- [Request] Gather up the lines with the word "Keep" in them.

- [Data for processing]
+ + + + + + +
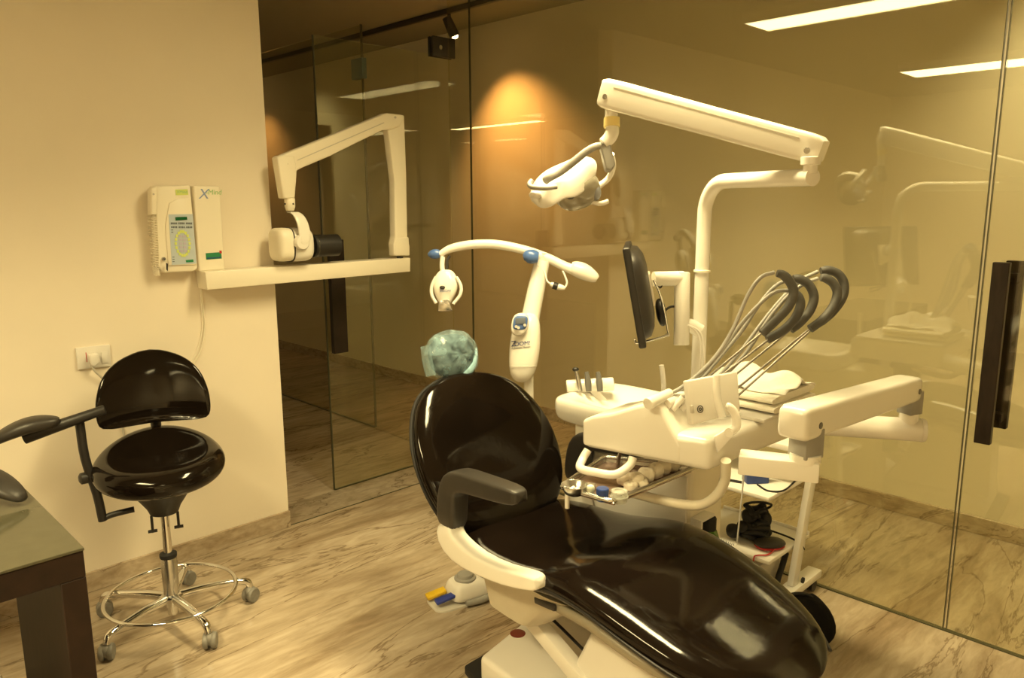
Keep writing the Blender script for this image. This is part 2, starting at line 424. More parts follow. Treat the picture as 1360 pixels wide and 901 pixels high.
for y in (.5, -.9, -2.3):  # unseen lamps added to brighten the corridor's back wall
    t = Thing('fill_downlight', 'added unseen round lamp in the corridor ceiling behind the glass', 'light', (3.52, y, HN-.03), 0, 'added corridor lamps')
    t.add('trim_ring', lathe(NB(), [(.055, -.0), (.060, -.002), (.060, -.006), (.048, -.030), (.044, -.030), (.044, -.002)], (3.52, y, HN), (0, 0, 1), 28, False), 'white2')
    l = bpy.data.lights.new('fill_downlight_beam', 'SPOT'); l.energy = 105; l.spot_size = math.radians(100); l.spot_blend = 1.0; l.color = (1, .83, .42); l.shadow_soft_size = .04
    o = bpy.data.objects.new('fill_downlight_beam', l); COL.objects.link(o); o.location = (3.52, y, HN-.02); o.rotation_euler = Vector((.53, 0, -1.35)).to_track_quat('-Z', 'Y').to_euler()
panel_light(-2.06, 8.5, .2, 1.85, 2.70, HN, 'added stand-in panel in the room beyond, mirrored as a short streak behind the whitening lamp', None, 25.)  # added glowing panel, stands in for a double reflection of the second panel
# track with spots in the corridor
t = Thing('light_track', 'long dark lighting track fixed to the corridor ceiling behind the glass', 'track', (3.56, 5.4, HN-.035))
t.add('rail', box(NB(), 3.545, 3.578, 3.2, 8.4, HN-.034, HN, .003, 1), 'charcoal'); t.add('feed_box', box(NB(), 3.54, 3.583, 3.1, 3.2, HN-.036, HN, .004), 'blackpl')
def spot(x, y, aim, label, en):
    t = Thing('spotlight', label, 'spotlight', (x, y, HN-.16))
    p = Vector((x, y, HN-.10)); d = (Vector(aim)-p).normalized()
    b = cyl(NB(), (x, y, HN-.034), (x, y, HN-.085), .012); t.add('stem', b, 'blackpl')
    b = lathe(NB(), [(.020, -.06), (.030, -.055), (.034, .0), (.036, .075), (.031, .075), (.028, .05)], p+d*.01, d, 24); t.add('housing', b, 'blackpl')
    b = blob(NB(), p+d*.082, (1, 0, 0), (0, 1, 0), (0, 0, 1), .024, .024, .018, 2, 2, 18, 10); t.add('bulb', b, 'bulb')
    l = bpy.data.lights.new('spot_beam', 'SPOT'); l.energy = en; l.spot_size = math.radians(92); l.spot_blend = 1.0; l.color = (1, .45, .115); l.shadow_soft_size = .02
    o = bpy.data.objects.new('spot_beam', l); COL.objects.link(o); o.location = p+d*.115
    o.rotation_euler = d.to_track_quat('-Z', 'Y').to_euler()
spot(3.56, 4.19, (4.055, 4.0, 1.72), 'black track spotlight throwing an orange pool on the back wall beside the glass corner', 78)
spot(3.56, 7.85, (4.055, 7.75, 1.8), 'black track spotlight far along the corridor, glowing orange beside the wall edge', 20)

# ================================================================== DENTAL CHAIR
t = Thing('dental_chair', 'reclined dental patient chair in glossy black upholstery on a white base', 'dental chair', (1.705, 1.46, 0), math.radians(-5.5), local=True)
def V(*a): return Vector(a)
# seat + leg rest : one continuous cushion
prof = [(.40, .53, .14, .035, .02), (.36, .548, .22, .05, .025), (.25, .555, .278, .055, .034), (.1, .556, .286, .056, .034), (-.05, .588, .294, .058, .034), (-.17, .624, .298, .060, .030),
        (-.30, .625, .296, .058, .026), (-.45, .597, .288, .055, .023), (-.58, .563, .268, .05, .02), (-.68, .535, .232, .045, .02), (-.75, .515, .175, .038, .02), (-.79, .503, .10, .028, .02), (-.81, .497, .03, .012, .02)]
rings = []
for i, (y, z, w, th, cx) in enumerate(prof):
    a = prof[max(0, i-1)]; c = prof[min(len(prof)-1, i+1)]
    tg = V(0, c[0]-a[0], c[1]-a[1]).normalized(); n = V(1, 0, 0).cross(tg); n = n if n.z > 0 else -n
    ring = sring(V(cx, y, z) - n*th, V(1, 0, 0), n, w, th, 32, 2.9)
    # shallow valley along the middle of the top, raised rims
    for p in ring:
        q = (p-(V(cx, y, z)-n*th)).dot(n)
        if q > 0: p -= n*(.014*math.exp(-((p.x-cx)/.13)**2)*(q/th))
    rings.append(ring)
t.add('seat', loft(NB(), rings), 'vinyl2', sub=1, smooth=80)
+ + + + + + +
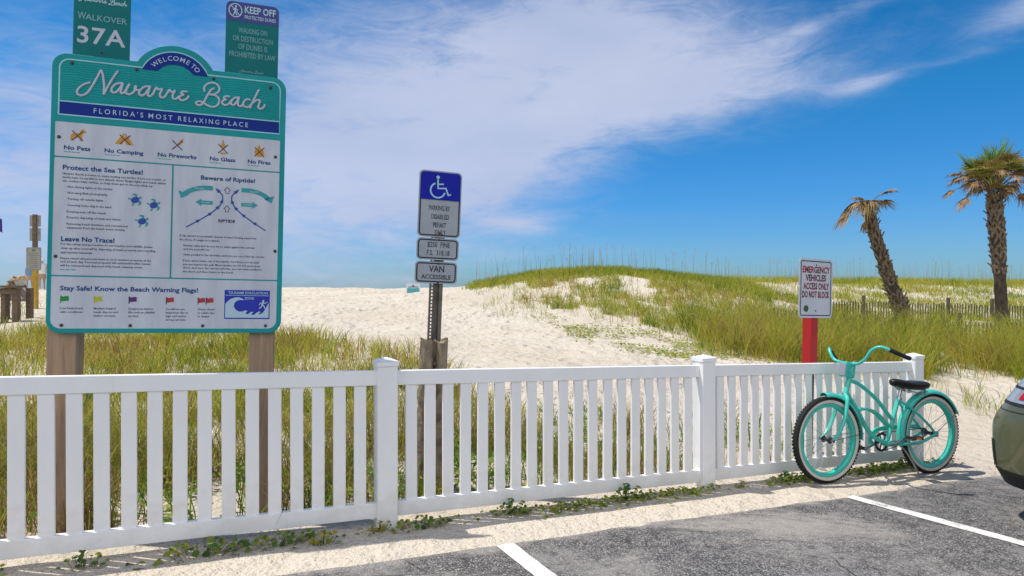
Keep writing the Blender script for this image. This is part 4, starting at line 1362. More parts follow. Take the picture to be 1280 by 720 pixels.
+ + + + + + +
- [Solution to this exercise]
Keep writing the Blender script for this image. This is part 2, starting at line 424. More parts follow. Treat the picture as 1360 pixels wide and 901 pixels high.
Keep writing the Blender script for this image. This is part 4, starting at line 1362. More parts follow. Take the picture to be 1280 by 720 pixels.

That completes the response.